#### [Requirement]
In the listing that follows, count every line with the word "scene" in it and write only the total.

#### [Dataset extract]
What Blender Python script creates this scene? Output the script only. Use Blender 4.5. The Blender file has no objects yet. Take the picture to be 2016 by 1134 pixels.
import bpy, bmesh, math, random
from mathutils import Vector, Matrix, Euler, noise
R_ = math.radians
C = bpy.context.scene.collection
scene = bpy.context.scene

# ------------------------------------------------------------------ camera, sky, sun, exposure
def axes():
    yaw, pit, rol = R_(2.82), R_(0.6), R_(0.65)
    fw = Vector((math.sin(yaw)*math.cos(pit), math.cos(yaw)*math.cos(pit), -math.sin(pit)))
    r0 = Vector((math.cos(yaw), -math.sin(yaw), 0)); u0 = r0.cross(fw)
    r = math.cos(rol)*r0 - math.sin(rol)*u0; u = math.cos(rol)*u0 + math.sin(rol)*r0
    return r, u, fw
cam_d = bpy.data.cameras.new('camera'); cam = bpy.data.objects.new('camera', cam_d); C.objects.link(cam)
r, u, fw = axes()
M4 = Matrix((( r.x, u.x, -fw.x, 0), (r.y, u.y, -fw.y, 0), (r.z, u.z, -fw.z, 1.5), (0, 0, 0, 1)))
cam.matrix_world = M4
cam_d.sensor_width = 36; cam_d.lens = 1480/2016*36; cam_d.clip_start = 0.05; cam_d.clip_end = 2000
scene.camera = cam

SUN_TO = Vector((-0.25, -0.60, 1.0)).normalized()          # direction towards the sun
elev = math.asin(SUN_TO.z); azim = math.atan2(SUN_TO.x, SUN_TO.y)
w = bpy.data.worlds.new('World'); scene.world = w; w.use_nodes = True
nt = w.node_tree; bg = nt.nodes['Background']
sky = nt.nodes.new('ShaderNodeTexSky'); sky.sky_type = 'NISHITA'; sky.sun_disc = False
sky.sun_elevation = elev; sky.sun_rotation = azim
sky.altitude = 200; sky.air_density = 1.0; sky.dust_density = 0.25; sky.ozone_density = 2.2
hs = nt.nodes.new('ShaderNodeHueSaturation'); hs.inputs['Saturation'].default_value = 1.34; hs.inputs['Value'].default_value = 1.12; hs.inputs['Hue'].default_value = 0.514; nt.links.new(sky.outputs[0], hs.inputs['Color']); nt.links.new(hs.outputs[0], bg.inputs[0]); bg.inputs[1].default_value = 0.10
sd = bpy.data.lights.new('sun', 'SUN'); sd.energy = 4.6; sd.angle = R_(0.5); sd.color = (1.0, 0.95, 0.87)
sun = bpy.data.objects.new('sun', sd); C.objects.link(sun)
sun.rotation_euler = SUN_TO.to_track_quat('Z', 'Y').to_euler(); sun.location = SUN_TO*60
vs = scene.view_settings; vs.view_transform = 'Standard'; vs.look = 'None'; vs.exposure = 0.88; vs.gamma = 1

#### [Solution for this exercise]
6